Dest, though, would soon redeem himself. At the end of a 13-pass move, he danced inside onto his non-dominant left foot and sent a thunderbolt into the top corner to level the score at one.

And not only did he do it with his left foot, but also with an untied left shoe.

"I think my shoelaces were loosened," Dest said with a smile after the game. He'd just watched the goal back in the locker room, likely marveling at it like the rest of us. "And [the shoe] was not tied.”

How the USMNT built momentum and broke Costa Rican resistance

The first half ended even. As the game wore on, though, it tilted toward the hosts. Costa Rica bunkered, often with nine or 10 of its 11 players behind the ball. Against Canada last month, and at times against Jamaica last week, the U.S. had failed to penetrate bunkers. But Wednesday, it did, consistently. Its positional play stretched Los Ticos at the seams. The ball zipped around the attacking half, and into dangerous areas, at attackers' feet.

What finally broke Costa Rican resistance, though, was an onslaught. It was volume. Momentum. The visitors, when they won possession, couldn't get out of their bunker and ceded the ball right back to the U.S.

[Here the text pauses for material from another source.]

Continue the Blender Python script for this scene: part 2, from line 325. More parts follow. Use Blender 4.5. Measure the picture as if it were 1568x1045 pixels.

"They had no outlets," Berhalter said. "And we did a good job, with our midfielders, pinning them in. Our center backs cleaned everything up that was coming out. And it really helps you gain momentum in the game. I mean, there was a time when we'd lose the ball, get it right back; lose the ball, get it right back. It helps you sustain attacks."

One of those periods of sustained control began in the 65th minute. The U.S. entered Costa Rica's half, and for a full 60 seconds, the ball stayed there. The Americans lost it twice. But they shut down all counterattacking avenues. They won it right back. They recycled possession.

Shortly after the second recovery, a Costa Rican mistake allowed Dest to play in Weah, who finally broke the deadlock, and secured a result that the USMNT, with a 1.4-0.2 Expected Goal advantage, thoroughly deserved.

"We dominated the first half, dominated the second half," Weah said. "And we got the reward for it."